Soll ich – oder soll ich nicht? Muss ich mich jetzt noch für die Interessen anderer engagieren oder lass ich es dabei bewenden? Soll ich dieses Verhalten auf uns sitzen lassen? Schreibe ich einen Brief an die Geschäftsleitung des Horas, haue jetzt so richtig mächtig auf den Putz und riskiere dabei auch noch so einiges abzubekommen? Schreibe ich diesen offenen Brief und verbaue damit Annina eventuell jede Chance jemals wieder bei Hora einzusteigen? Ich bin unsicher. Ich will kein Feigling sein. Schulde ich meiner Tochter, dass ich den Mund aufmache und das Unrecht öffentlich mache? Renne ich damit gegen verschlossene Türen und hole mir unnötig Beulen ohne etwas zu bewirken? Ist das nur wieder meine Angst anzuecken? Ja, gut möglich, und ich scheue den Aufwand und das Nachspiel.
Ich gebe es zu! Was bringt es? Kann ich etwas verändern?

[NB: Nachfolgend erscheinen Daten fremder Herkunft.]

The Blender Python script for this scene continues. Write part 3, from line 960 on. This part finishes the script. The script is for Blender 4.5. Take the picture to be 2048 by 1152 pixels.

Annina wird nach den Sommerferien woanders arbeiten. Für sie hat sich der „Fall“ vorerst erledigt und sie denkt sicher auch nicht mehr darüber nach. Sie ist jetzt in den Ferien und beschäftigt sich damit, was wir mit ihr unternehmen. Was vor einer Woche war ist für sie schon längst Schnee von gestern.
Und da ist noch etwas anderes, das mich beschäftigt. Auch wenn dies jetzt aufgesetzt edel tönt, habe ich Skrupel diesen Ausbildungsleiter von Hora, diesen Menschen, öffentlich oder an den besagten Stellen zu diskreditieren. Zudem weiss ich, der hat grad ein Päckchen zu tragen. Einen Teil seines Jobs macht er auch wirklich gut, und der ist nicht leicht zu machen und sicher mies bezahlt. Theater und Theaterleute sind in der Schweiz meistens nicht auf Rosen gebettet. Das weiss man ja.
Zu viel Empathie kann auch einen Schuss in den Ofen bedeuten, hat mir letzthin jemand gesagt. Stimmt und ich ziehe ja die Möglichkeit in Betracht, dass diese hier auf meinem mangelnden Mut oder zu wenig Antrieb beruht.
Doch die Zeichen sind bei diesem Gespräch gesetzt worden, von Anninas Beiständin und von mir. Vielleicht hat es schon andere solche Begebenheiten gegeben. Irgendwann muss sich im Kopf dieses Mannes etwas tun. Ansonsten wird die Zeit es richten. Irgendwann wird es wieder Schwierigkeiten geben und irgendwann wird die Häufigkeit der Wiederholung darauf hinweisen, dass gewisse pädagogische Grundsätze überdacht oder schlichtweg aufgestellt werden müssen, weil sie fehlen.
Und wenn nicht? Das will ich jetzt verdrängen, in die Ecke stellen zu all den unmöglichen Lehrern und Lehrmeistern, die ihr Unwesen treiben. So einige von ihnen sind fachlich gut, nur menschliche Nieten. Einige werden gehasst, aber man lernt halt doch viel bei Ihnen. Und seien wir ehrlich, was wären wir ohne diese Erfahrungen? Sie gehören zu unserem Leben dazu und je besser wir damit umzugehen lernten, desto stärker sind wir möglicherweise daraus hervorgegangen. Möglicherweise!?
Oder haben uns diese Lehrer daran gehindert aus unserem Vollen zu schöpfen, weil wir vor lauter Angst vergessen haben, was wir können? Ja, auch!
Ich habe meistens gelitten und konnte und kann nichts Gutes daran finden, junge Menschen einzuschüchtern. Aber es war zugegebenermassen auch nicht immer einfach mit uns Teenagern!
Ich kann es drehen, alles auf den Kopf stellen, nochmals wenden und werde einmal mehr darüber belehrt, dass jede Sache viele Seiten hat. Klar auch, dass ich für mich, die herauspicke, die mir am besten gefallen oder am angenehmsten erscheinen.
Darum entscheide ich mich jetzt dafür keinen Kampf zu eröffnen für eine Sache, die schon abgeschlossen ist und die ich jetzt mehrheitlich für andere durchstreiten würde, die solches von mir gar nicht wollen. Ich gebe die Energie ins Universum und hoffe, dass der Betroffene von ihr erreicht wird und vielleicht nochmals über seine Bücher geht.
Manchmal lernen wir etwas, auch wenn es uns noch nicht bewusst ist.
Ich hoffe wie immer auf den besten Fall und auf wenig Schaden!